UK southern North Sea focused explorer Cluff Natural Resources has signed a conditional farm out agreement and a three-month exclusive option with Anglo-Dutch major Shell for its wholly owned Licences P2252 and P2437, it said February 8.

Cluff CEO Graham Swindells said the partnership was "a clear endorsement of the quality of the licences in our portfolio and demonstrates the Cluff technical team’s ability to identify and transform overlooked or less understood opportunities."

He said both parties shared the commitment to further development in the Southern North Sea and "most importantly, we now have direct visibility over the route to future drilling activity, and the potential to create further significant value for shareholders."

Shell said the deal "is consistent with our strategy to continually reshape and high-grade our portfolio. We look forward to partnering with Cluff on these licences and applying our extensive exploration expertise to help develop this [sic] highly promising gas prospect in the Southern North Sea.”

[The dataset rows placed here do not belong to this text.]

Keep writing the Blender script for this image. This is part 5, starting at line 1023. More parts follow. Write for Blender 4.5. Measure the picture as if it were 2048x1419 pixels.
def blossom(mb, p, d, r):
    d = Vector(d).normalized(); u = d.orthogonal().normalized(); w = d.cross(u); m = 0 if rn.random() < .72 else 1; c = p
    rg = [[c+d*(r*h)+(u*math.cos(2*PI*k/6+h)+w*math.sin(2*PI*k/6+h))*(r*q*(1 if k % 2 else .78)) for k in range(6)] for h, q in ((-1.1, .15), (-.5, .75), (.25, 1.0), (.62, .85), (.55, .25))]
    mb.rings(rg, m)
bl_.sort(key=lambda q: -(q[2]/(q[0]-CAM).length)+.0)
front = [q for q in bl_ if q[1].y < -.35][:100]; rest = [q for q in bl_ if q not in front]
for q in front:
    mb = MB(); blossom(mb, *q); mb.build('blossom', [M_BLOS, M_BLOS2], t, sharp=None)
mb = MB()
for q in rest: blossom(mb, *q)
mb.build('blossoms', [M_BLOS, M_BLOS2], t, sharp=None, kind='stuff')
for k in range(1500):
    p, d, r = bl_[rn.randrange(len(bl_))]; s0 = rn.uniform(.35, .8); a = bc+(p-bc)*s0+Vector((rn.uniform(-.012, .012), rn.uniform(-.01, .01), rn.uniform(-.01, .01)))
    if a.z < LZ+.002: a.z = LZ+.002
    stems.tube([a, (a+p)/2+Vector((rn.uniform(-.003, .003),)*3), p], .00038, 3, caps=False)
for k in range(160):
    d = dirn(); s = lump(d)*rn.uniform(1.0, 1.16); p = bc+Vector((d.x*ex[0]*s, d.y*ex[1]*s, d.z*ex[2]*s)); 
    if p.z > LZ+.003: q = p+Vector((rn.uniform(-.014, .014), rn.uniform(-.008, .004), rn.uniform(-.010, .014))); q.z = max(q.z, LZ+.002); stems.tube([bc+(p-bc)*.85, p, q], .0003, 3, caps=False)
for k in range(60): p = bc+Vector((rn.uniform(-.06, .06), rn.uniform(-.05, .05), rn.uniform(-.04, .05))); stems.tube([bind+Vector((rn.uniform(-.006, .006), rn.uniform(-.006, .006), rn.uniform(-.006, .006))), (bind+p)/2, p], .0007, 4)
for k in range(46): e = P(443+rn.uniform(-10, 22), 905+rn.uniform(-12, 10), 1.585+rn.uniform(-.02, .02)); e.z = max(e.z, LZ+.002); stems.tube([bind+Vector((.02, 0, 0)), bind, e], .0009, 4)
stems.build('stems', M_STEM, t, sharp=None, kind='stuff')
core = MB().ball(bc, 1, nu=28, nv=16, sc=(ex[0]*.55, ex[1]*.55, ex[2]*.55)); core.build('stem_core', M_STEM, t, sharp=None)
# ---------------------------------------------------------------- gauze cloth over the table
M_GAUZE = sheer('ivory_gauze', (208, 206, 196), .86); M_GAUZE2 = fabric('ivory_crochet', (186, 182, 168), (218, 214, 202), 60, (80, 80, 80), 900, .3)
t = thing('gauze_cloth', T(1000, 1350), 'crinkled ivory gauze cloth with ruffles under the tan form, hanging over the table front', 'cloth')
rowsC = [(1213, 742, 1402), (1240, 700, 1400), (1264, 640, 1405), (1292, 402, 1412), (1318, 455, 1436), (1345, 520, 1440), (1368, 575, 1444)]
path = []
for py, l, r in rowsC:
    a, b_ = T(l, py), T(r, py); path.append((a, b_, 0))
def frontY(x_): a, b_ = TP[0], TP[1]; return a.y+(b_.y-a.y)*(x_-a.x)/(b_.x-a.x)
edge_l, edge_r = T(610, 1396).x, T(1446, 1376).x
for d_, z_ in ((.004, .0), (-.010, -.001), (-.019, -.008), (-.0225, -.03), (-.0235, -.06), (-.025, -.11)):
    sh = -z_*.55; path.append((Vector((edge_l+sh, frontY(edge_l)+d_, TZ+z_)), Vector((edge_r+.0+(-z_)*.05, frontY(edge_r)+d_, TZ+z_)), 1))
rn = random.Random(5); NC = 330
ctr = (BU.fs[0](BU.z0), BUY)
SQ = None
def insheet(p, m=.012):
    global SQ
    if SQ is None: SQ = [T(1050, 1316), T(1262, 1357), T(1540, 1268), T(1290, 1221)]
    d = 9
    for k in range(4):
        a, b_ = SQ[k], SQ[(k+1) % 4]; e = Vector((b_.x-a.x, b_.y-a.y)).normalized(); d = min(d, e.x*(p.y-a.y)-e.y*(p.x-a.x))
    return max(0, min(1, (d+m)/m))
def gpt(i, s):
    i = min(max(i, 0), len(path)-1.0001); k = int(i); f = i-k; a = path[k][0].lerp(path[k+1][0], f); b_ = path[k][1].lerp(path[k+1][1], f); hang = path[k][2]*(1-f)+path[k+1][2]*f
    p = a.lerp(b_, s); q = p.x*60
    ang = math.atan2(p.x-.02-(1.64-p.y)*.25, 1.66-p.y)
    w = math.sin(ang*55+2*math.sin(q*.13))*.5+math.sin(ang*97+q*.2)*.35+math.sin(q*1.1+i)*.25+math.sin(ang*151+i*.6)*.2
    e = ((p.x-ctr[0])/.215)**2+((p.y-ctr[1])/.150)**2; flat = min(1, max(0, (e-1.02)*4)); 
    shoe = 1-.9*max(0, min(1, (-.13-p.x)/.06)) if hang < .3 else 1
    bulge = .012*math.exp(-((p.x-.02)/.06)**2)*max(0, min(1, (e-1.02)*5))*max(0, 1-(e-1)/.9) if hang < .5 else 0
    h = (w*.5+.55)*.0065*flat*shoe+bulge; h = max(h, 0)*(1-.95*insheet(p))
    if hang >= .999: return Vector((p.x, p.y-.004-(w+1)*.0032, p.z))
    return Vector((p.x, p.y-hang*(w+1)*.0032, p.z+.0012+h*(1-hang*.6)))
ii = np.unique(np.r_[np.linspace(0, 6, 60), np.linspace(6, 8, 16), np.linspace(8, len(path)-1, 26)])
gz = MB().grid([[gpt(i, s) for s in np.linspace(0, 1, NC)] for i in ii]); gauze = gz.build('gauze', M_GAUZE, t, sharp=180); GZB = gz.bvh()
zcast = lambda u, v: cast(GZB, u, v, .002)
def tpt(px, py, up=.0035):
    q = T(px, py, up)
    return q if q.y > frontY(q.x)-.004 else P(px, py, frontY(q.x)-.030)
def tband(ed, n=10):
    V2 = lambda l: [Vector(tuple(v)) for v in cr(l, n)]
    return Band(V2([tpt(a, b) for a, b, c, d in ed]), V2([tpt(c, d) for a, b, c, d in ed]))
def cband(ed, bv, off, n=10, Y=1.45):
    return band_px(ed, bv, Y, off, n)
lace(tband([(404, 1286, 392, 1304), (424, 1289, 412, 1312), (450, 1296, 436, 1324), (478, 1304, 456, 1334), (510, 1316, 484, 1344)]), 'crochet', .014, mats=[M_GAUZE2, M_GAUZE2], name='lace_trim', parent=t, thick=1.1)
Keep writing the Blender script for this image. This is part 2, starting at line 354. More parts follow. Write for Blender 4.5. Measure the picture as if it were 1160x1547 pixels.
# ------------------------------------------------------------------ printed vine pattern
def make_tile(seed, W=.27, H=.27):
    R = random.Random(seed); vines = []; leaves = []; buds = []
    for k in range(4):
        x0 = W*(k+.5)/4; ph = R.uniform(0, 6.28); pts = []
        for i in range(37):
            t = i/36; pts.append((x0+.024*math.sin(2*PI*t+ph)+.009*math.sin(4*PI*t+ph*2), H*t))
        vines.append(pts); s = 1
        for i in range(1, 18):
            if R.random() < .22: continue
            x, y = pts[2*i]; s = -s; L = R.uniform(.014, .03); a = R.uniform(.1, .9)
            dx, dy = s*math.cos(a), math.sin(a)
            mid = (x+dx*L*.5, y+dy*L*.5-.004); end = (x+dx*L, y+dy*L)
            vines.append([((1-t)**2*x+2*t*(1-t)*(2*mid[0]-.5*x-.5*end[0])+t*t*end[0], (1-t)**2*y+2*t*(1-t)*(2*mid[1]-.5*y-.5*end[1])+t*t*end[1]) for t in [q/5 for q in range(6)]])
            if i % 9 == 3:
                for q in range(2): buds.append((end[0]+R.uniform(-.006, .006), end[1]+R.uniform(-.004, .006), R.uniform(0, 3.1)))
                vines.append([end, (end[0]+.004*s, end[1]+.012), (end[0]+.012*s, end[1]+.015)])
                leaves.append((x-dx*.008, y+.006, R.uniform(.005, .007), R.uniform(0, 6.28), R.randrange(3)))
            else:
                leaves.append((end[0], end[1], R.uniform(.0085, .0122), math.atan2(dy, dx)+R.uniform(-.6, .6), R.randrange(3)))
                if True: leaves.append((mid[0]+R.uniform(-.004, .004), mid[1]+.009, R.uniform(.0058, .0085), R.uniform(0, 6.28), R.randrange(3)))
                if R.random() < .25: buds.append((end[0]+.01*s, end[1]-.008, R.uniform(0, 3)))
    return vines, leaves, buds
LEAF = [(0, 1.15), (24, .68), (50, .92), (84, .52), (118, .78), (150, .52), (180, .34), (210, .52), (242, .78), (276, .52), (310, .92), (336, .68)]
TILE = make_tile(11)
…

Shell will acquire a 70% working interest and the operatorship of Licence P2252, and pay all the costs of an agreed forward work programme to the earlier of 31 December 2020 or the date on which a well investment decision is made. That will include 400 km2 of new broadband 3D seismic data over the Pensacola prospect in the summer of 2019 and processing new and existing seismic data and sub-surface studies to support a well investment decision before the end of 2020. Pensacola has unaudited estimated gas initially in place (GIIP) of 566bn ft3.

Completion of the farm out is conditional on the entering into of a joint operating agreement and regulatory consent from the Oil & Gas Authority, subject to a six-month backstop.

Cluff has granted Shell the option to buy half of Licence P2437 by 30 April 2019 and if it exercises it then it will pay all the costs to date, up to $600,000 which is comprised of an initial payment and a further payment upon completion.

If a decision is taken to drill an exploration well on P2437, Shell will pay a share in the proportion of 1.5:1 of that and the well test subject to an aggregate cap of $25,000,000. Shell would therefore pay 75% of costs up to a total of $25,000,000. Any cost over-runs associated with the well above this level are to be satisfied by each party in proportion to their working interest.

P2437 contains the Selene prospect which is estimated to contain unaudited mean GIIP of 509bn ft3 and is next to Shell-operated infrastructure associated with the Barque gas field.